First-principles investigation of thermodynamics and electronic transitions in vacancy-ordered rare-earth perovskite nickelates (2412.19700v1)

Abstract: Controlled introduction of oxygen vacancies offers an effective route to induce metal-to-insulator transition in strongly correlated rare-earth nickelates ($R$NiO$3$) at room temperature. However, the role played by the rare-earth cations on the structure, thermodynamic stability, and electronic properties of oxygen-deficient nickelates remains unclear. Here, we employ density functional theory calculations with Hubbard corrections (DFT + $U$) to investigate the whole family of $R$NiO${2.5}$ ($R$ = Pr-Er) compounds in two commonly observed oxygen-vacancy ordered configurations, namely brownmillerite, and square planar.
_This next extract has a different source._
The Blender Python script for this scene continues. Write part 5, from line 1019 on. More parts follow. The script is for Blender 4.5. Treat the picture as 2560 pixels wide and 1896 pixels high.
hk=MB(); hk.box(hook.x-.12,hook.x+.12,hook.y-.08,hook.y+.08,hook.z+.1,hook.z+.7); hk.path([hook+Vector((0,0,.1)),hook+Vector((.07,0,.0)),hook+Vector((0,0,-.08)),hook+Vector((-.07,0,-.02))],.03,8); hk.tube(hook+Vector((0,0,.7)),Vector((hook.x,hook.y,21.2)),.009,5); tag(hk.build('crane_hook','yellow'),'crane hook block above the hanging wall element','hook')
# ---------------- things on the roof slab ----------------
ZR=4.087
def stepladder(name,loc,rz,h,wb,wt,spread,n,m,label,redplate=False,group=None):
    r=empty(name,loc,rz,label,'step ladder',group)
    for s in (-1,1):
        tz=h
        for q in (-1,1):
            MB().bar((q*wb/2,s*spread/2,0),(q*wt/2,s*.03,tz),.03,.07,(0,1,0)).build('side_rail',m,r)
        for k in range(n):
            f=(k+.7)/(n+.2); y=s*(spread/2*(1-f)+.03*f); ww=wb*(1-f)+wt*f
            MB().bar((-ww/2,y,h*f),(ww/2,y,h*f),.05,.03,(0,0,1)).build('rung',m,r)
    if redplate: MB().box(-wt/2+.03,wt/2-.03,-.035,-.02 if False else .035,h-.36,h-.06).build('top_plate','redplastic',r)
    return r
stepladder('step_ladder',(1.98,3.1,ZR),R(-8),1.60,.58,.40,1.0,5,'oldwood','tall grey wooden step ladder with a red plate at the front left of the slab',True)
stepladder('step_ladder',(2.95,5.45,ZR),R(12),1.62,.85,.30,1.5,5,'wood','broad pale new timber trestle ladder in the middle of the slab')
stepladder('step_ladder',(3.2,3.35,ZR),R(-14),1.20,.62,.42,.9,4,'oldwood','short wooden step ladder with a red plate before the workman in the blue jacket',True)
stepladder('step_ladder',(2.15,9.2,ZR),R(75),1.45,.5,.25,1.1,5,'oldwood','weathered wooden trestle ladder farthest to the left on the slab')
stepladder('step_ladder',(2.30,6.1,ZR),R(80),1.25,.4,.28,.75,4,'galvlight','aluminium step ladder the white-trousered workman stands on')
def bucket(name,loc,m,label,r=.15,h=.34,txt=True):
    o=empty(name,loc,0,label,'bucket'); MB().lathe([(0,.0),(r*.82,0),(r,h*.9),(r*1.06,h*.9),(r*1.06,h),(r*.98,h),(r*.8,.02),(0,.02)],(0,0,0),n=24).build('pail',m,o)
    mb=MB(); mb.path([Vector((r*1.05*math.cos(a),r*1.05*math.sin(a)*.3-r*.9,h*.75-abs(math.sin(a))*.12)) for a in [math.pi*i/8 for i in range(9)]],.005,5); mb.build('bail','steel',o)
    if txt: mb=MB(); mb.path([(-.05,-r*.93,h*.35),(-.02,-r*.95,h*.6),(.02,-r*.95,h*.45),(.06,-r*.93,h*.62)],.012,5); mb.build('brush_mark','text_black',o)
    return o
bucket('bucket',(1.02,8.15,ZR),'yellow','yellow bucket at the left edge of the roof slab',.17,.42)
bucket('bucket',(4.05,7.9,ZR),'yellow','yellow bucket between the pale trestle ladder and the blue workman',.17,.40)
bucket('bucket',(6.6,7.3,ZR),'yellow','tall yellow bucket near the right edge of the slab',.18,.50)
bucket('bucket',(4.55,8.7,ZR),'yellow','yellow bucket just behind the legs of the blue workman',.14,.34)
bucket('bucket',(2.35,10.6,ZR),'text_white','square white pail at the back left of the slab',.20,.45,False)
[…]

We find that square planar polymorph is always more stable ($\sim$0.4 eV/u.f) than the brownmillerite for all rare-earth cations, owing to the exceedingly low volumetric strains (< 1\%). Formation energy of $R$NiO${2.5}$ gradually increases with decreasing size of $R$ owing to stronger Ni-O covalent interactions in pristine $R$NiO$_3$ with small $R^{3+}$ cations. This necessitates more oxygen-lean environments for synthesis of $R$NiO${2.5}$ with smaller $R^{3+}$ cations. Analysis of the density of states and band structures reveals that electronic structure of $R$NiO${2.5}$ is governed by two factors: (a) localization of electron on NiO$_6$ octahedra yielding a Mott insulating state with strong correlations as Ni $e_g$ is half filled, and (b) crystal field splitting in the NiO$_4$ tetrahedra/square planar polyhedra. Brownmillerite $R$NiO${2.5}$ is metallic, while square planar $R$NiO${2.5}$ is an insulator with a predicted gap of $\sim$ 0.2-0.3 eV, depending on the $R^{3+}$ cation. Crystal orbital Hamilton population (COHP) analysis indicates that the Ni-O bond belonging to square-planar NiO$_4$ polyhedra exhibit much greater covalent character than those in NiO$_6$ octahedra in square planar $R$NiO${2.5}$.